今回のツアーですが、率直に言うと過去のライブに比べて「余韻に悶え苦しむ」ことが少なかったです。
東京①②で初めてこのライブを観た時。初見時のガツンとくるような衝撃が、過去に観た「Future Pop」のツアーや、[polygon wave]のライブほどではなかったかな…と思いました。
あとは、北海道の千秋楽を観終えたあと。もうこのライブが観られない…といった寂しさというか、後ろ髪引かれるような余韻がそこまでなく、わりとサッパリした気持ちだったことを覚えています。

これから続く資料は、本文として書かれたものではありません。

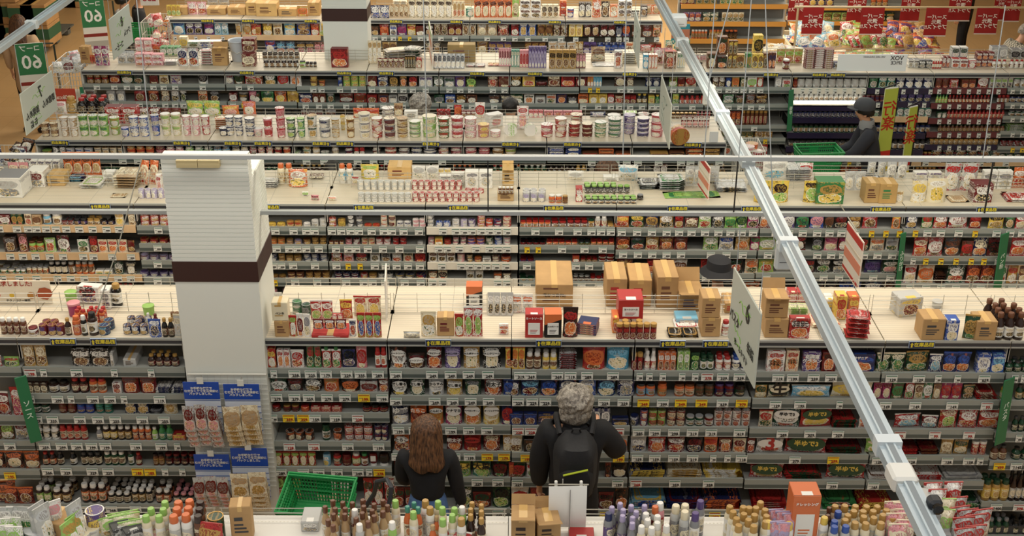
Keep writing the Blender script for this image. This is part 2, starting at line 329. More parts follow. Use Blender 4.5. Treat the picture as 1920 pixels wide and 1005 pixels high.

『なんか文句でもあるのか』と言われそうですが(笑)、きっとこれまでよりも“自然体で観られる”というか、“日常でふと近くに寄り添ってくれる”ようなユルさ、3人の表現を借りれば“チルさ”があったからだと思います。こんな風にフラットな気持ちで観られるライブも良いなぁと思いました。

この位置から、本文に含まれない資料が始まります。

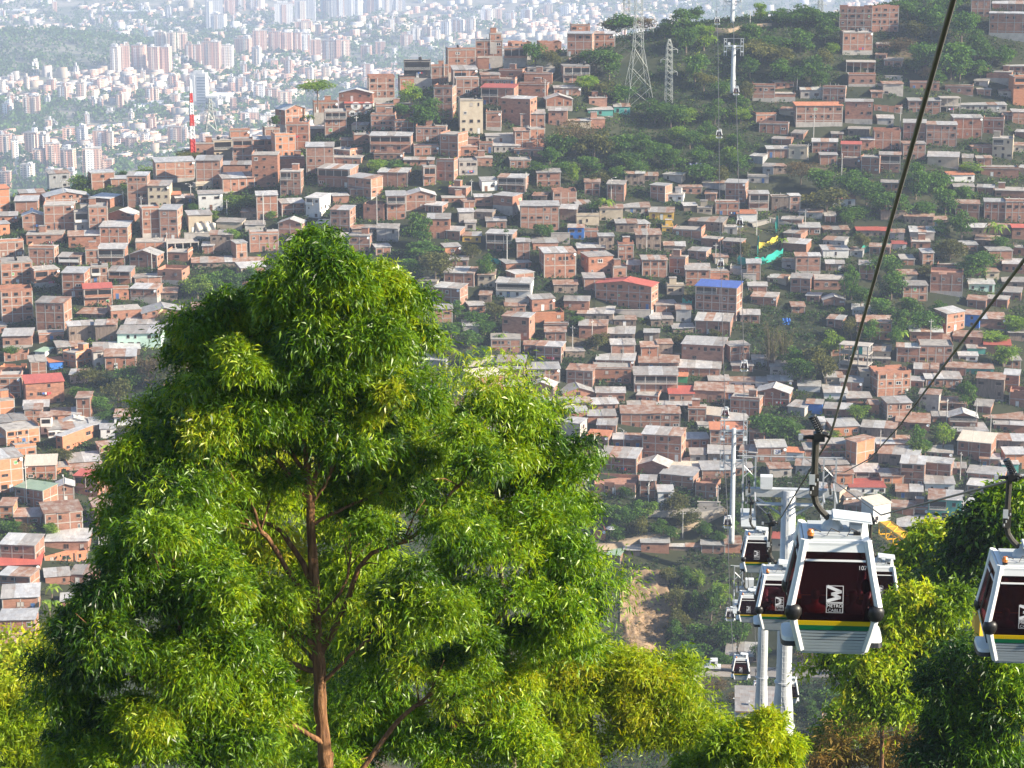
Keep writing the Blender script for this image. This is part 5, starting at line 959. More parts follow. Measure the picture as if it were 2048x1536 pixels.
# people seated in the near cabins
M_SKIN = plain('skin', (.30, .16, .10), .6); M_HAIR = plain('dark_hair', (.015, .011, .009), .6)
def person(gond, x, y, rz, lab, shirt, arm_up=False):
    me = bpy.data.meshes.new('person')
    # pelvis chest neck head / arms / legs, sitting
    J = [(0,0,.08,.15),(0,.02,.30,.155),(0,.02,.48,.17),(0,.0,.62,.06),(0,-.02,.70,.085),(0,-.03,.80,.10),(0,-.02,.88,.075)]
    E = [(0,1),(1,2),(2,3),(3,4),(4,5),(5,6)]
    def chain(st, pts):
        prev = st
        for p in pts: J.append(p); E.append((prev, len(J)-1)); prev = len(J)-1
        return prev
    for s in (-1, 1):
        if arm_up and s > 0: h = chain(2, [(s*.19,0,.53,.065),(s*.27,-.12,.38,.05),(s*.16,-.28,.52,.038),(s*.13,-.31,.58,.03)])
        else: h = chain(2, [(s*.19,0,.53,.065),(s*.24,-.04,.28,.05),(s*.16,-.26,.20,.038),(s*.13,-.33,.19,.03)])
        b = J[h]
        for k in range(4): chain(h, [(b[0]+s*(-.03+.02*k), b[1]-.05, b[2]+.004*k, .010), (b[0]+s*(-.032+.021*k), b[1]-.075-.006*(k in (1,2)), b[2]-.02, .008)])
        chain(h, [(b[0]-s*.05, b[1]-.02, b[2]+.01, .010)])
        chain(0, [(s*.10,-.12,.09,.085),(s*.11,-.42,.10,.065),(s*.11,-.44,-.15,.05),(s*.11,-.44,-.34,.04),(s*.11,-.55,-.36,.03)])
    me.from_pydata([j[:3] for j in J], E, []); o = bpy.data.objects.new('person', me); COL.objects.link(o); me.materials.append(shirt); me.materials.append(M_SKIN)
    md = o.modifiers.new('skin', 'SKIN'); md.use_smooth_shade = True
    for v, j in zip(me.skin_vertices[0].data, J): v.radius = (j[3], j[3] * (.75 if j[2] < .6 and abs(j[0]) < .01 else 1)); v.use_root = False
    me.skin_vertices[0].data[0].use_root = True
    o.modifiers.new('sub', 'SUBSURF').levels = 1; o.modifiers['sub'].render_levels = 1
    tag(o, lab, 'person', 'passengers in the cabins'); o.matrix_basis = Matrix.Translation(gond.location) @ Matrix.Rotation(gond.rotation_euler.z, 4, 'Z') @ Matrix.Translation((x, y, .40)) @ Matrix.Rotation(rz, 4, 'Z')
    m2 = MB(); m2.lathe([(.05, .955), (.092, .92), (.108, .86), (.10, .78), (.075, .74)], M_HAIR, 12, Matrix.Translation((0, .012, .0))); m2.build('hair', o, smooth=True)
    m3 = MB(); m3.lathe([(.045, .71), (.07, .745), (.083, .80), (.08, .86), (.05, .9)], M_SKIN, 12, Matrix.Translation((0, -.052, 0))); m3.box(-.012, .012, -.152, -.12, .785, .825, M_SKIN)
    for s in (-1, 1): m3.box(s*.035-.014, s*.035+.014, -.135, -.125, .826, .84, M_HAIR)
    m3.box(-.022, .022, -.134, -.12, .755, .765, plain('lips', (.2,.06,.05), .6) if 'lips' not in bpy.data.materials else bpy.data.materials['lips']); m3.build('face', o, smooth=True)
SHIRT_R = plain('red_shirt', (.28, .05, .03), .8); SHIRT_D = plain('dark_jacket', (.02, .02, .025), .8); SHIRT_O = plain('rust_shirt', (.42, .13, .05), .8)
person(G0, -.40, -.40, math.pi, 'seated passenger in red behind the cabin window left of the mark, near cabin', SHIRT_R); person(G0, .44, -.40, R(192), 'seated passenger in dark jacket behind the right bumper, near cabin', SHIRT_D)
_g = [o for o in COL.objects if o.get('label') == GOND[1][3]][0]; person(_g, -.34, -.42, math.pi, 'seated passenger in a rust shirt in the half hidden cabin', SHIRT_O)
_g = [o for o in COL.objects if o.get('label') == GOND[5][3]][0]; person(_g, -.44, -.42, math.pi, 'seated passenger resting one arm up in the edge cabin', SHIRT_D, True)

# ropes
def rope(label, pts, r, name='haul_rope', cat='cable', sag=None):
    mb = MB(); mb.tube(pts, r, M_ROPE, 6); return tag(mb.build(name, smooth=True), label, cat, 'cable car ropes' if name == 'haul_rope' else None)
def rp(i): return GPOS[i] + Vector((-.16, 0, 4.80))
dirn = rp(0) - P(1912, -20, 18)
left = [P(1912, -20, 18) - dirn * .12, P(1912, -20, 18), rp(0), rp(1), rp(2), P(1512, 1030, 164), rp(3), P(1499, 1200, 240), rp(6), P(1468, 1330, 350), rp(9), rp(10), P(1447, 880, 575), rp(11), rp(13), rp(15), P(1436, 95, 840), rp(17), P(1434, -40, 960)]
right = [P(2130, 930, 30), P(2052, 953, 58) , P(1762, 1030, 116), P(1664, 960, 164), P(1610, 1110, 207), P(1580, 1140, 240), rp(7), P(1528, 1345, 350), rp(8), P(1488, 880, 575), rp(12), rp(14), rp(16), P(1468, 95, 840), P(1466, -40, 960)]
GPOS[5]
rope('thick steel rope running from the upper edge to the near cabin grip and on', left, [.027]*3 + [.03]*3 + [.04]*3 + [.055]*2 + [.085]*8)
rope('thin grey rope passing over the teal house to the second line of cabins', right, [.04]*5 + [.05]*2 + [.06]*2 + [.085]*6)
pts = [P(2200, 330, 18), P(2048, 520, 25), P(1900, 715, 38), P(1800, 850, 60), P(1740, 917, 85), P(1690, 944, 110), P(1650, 943, 135), P(1612, 918, 160)]
rope('dark beaded slack cable sagging from the right edge to the tower head', pts, .024, 'signal_cable')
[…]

また、最後のMCの話に戻るのですが、ここであ~ちゃんが毎回「PLASMA」における「第4形態」のことを話していました。
東京①②とか、ツアーの序盤では「第4形態?なにそれ分からん??」なんてチョけてひと笑い取っていたのですが、ツアーが進むにつれて「第4形態とは、人の手が感じられる有機的な温かさだった」と、ひとつの答えに辿り着いたことが印象的でした。
きっと、発信する側が“こうだと思う”といって発信しても、受ける側がその意図を掴み切れなかったら成り立たないのかなと思います。逆も然りで、発信する側が何を発信しようか固めきれていなくても、受ける側が“こう感じた”といえば、それがひとつの答えになりうる。
今回はまさしくそんな感じで、3人と観客との相互作用でつくり上げていったライブだったのかなと思います。声が出せないなりにも拍手や身振り手振りで想いを伝えようとしたことも“有機的な温かさ”に繋がった一要素だと思います。きっと、観客の方々が“演出を観よう”なんて黙って魅入っていたら、また違う「第4形態」の解釈が生まれていたのだと思います。声で想いを伝えることが難しいこの時代に、こうして伝え合えるものがあってライブという“作品”をつくり上げられたことが少し不思議ですよね。いつかこのライブが映像化されて、傍から観たときに自分が何を感じるのか楽しみです。